アナン
アナンとはお釈迦様の十大弟子の一人で、多聞第一といわれたお弟子です。
誰よりもお釈迦様のお言葉をよく聞き、修行に励みました。
今は亡き故人はあの手この手で私たちに多くのメッセージ。
気づきのきっかけを与えてくださっています。
そんな故人からのはたらきかけに一緒に耳を傾けてみましょう。
それが聖徳寺が毎月発行している「アナン」です。
天上天下
唯我独尊
4月8日は花祭り。お釈迦しゃか様さまの誕生日です。お釈迦様は今から2589年前。紀元前565年にインドのシャカ族の王子として、父シュッドーダナ王、母マーヤ妃のもとにお生まれになりました。名前はシッダールタと言いました。お釈迦様をご懐妊された際に、母マーヤ妃の右脇から6本の牙を持つ白象が入ったという逸話から、仏教では白象が大切なものとして祀られています。
お釈迦様は生まれてすぐに、7歩進み、右手を上に左手を下にそれぞれ指差し
天上天下 唯我独尊
と宣言されたといいます。
さて、この言葉。字面だけ見ると「天上世界、天下の世界の中で、ただ私一人が尊い」と読めてしまいますが、本当にそうでしょうか。そうではなく、「すべての世界に生きとし生ける、すべての命がそれぞれ尊い」と、すべての命の尊さを説かれた言葉です。
命は、私たち全ての人々に平等に与えられた唯一無二のものです。私たちに与えられる
能力や容姿は人それぞれ違います。また、命の長さも残念ながら人それぞれ違います。しかし、命の大切さ、尊さは皆平等です。それは一国の大臣であろうと、有名人であろうと私のような一庶民であろうと変わりません。
私たちはこの事実に気づき、命の本当の尊さに気づいていかなくてはいけません。
仏さまは私たちの命の平等をみて、私たち一人一人を放っておけない、かけがえのない存在として救い取ってくださいます。
今は亡き故人が、この世での命をかけてその尊さを伝えてくださいました。
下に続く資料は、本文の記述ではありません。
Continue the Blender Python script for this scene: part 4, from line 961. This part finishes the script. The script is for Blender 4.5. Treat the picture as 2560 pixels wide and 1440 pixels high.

そして、今は仏様として私たちに寄り添い、共に歩みながら様々な気付きを与えてくださいます。
私たちもまた遠からず死を迎えなければならない身です。大変辛いことではありますが、大切な方々の死を通じ、なにをおいても故人が私たちに呼びかけてくださる人生の根源にかかわる言葉を聞き届けていきたいものです。